## Work to do
Take every line that has the string "scene" and copy it out.

## Supplied material
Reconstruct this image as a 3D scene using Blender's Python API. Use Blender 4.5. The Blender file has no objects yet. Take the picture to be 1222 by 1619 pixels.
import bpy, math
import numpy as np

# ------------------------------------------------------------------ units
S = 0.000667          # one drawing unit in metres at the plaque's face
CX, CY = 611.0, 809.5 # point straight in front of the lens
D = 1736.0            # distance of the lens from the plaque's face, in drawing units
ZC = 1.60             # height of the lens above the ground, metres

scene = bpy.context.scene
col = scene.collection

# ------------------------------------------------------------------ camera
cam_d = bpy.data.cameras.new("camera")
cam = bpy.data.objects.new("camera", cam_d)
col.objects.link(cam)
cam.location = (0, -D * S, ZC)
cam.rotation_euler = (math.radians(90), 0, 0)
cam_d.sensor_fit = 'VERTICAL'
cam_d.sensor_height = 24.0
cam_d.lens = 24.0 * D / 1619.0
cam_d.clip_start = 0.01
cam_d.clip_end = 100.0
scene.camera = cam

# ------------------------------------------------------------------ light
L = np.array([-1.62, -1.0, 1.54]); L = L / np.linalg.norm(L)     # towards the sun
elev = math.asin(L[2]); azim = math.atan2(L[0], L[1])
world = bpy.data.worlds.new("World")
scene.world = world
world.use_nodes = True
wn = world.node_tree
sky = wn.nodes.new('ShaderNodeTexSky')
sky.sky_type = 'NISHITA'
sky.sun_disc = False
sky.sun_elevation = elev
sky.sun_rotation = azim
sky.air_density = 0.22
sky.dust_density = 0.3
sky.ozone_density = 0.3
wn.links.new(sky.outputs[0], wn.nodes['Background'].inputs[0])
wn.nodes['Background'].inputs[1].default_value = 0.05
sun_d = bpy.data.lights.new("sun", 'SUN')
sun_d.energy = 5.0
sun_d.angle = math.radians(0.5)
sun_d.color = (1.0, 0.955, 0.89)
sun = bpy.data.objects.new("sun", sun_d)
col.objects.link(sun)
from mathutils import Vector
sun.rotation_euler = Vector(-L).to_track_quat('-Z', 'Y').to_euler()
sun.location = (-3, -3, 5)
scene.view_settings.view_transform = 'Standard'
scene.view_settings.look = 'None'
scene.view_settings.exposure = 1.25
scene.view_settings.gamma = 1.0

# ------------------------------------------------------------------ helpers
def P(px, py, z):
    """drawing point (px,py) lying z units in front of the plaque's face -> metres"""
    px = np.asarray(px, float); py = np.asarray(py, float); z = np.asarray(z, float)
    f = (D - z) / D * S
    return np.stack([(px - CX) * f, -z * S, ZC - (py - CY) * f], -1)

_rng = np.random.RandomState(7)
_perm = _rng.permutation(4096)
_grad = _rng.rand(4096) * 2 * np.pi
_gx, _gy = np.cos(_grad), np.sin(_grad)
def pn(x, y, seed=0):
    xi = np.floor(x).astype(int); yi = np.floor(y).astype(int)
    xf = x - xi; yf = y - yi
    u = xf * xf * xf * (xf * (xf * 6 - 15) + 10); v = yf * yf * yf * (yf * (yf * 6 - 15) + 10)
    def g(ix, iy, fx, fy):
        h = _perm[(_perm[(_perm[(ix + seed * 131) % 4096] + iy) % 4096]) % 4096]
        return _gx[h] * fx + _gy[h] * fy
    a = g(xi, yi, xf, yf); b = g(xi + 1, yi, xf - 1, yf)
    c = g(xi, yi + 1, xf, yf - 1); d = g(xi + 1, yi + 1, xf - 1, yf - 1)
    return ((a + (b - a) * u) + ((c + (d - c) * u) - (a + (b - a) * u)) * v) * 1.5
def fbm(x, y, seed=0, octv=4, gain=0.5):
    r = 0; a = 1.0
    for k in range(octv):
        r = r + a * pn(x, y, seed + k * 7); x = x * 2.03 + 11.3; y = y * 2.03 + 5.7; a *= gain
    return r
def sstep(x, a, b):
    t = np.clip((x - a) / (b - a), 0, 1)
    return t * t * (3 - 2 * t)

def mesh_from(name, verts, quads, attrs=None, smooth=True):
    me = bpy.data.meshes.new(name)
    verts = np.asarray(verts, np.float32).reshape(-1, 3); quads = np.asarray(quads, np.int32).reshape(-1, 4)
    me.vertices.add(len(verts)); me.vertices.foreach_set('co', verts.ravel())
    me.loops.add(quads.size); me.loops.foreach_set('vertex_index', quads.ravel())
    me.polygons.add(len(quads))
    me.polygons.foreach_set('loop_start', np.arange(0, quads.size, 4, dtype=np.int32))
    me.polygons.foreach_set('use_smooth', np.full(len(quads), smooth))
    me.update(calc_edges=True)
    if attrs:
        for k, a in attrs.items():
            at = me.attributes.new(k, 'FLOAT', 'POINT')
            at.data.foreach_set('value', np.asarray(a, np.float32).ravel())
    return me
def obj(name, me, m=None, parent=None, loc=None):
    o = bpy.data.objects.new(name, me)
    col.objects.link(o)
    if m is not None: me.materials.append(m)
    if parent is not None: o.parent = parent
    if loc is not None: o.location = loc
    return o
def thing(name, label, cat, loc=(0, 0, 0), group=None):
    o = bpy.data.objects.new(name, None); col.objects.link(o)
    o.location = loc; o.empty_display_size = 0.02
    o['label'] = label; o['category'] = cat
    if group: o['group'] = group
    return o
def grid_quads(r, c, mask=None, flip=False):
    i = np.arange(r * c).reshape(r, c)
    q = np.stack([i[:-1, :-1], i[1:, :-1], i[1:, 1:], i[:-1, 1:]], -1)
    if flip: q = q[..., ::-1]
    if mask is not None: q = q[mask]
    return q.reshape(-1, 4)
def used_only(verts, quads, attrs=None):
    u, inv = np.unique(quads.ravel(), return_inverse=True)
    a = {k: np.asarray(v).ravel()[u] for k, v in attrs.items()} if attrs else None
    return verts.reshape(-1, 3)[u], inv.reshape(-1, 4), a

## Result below
Reconstruct this image as a 3D scene using Blender's Python API. Use Blender 4.5. The Blender file has no objects yet. Take the picture to be 1222 by 1619 pixels.
scene = bpy.context.scene
col = scene.collection
scene.camera = cam
scene.world = world
scene.view_settings.view_transform = 'Standard'
scene.view_settings.look = 'None'
scene.view_settings.exposure = 1.25
scene.view_settings.gamma = 1.0